After two more failed trips to locate the site and survivors in 2000 and 2003, he decided to sit down with his mother, who was in poor health, and extract from her whatever information she could remember about the camp.

“My mother thinks I’m a stupid idiot for doing this story because she thinks nobody cares…but I said we shouldn’t let this be silent forever. There were once physical beings and they were once communicating with others, and if we choose not to talk about it, then it would be like they never existed and the KR would have won,” he said.

About six years later, in 2010, Mr. Chhorn met Australian film director Tim Purdie while working on another project. A discussion over coffee quickly turned to talk of Camp 32.

“Hom and I initially met for a coffee to talk about some video production work for a university here in Melbourne…when Hom told me about his family history, and especially the fact he believed that up to 30,000 people had been murdered at Camp 32…I offered to help Hom in any way I could,” Mr. Purdie said in an email.

Months later, Mr. Chhorn, Mr. Purdie and a small team of directors and producers traveled to Cambodia in search of the camp with little more than the name of a nearby village.

The first stroke of luck came after co-producer and researcher Gaye Miller discovered that the uncle of a boy she sponsored in Siem Reap was a cook at Camp 32. He gave the group information about the camp’s whereabouts.

The team then happened to choose a taxi driven by another survivor from the camp, who agreed to take them there.

“It just changed the whole story,” said Mr. Chhorn. “It was no longer about me searching for the camp, people knew where it was.”
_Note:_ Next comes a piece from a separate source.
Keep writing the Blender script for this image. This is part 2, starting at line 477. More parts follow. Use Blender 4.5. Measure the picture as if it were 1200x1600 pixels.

He said that seeing the tamarind tree at the site, one of the only recognizable landmarks, evoked dark memories of the past, but was also cathartic.

“When I saw it, my mind sort of blocked it out and somehow there’s a gate there that says, ‘You’ve confronted what you’ve always been fearful of so now go and be a man and do what you need to do,’” he said.

“It’s painful, but I can now control the pain.”

One of the primary objectives of the film, which includes animated re-enactments of life in the prison, was to document a Khmer Rouge site that was only a detail in confessions from S-21 prisoners.

“This documentary is the only documentation of Camp 32,” he said.

Mr. Chhorn is planning a private screening of “Camp 32” in Battambang this weekend, and screenings in Melbourne and Sydney in the coming months before entering it into festivals. He hopes to start screening the film in Cambodia sometime next year.

For Mr. Chhorn, the film’s most important purpose is to ensure that those who died at Camp 32 are remembered.
“It doesn’t matter to me if it wins awards or not. What matters is that people know about the story, and about Camp 32,” he said.

“If somehow, as living beings, we give conscious thought about Camp 32, perhaps that’s what the people who perished there want.”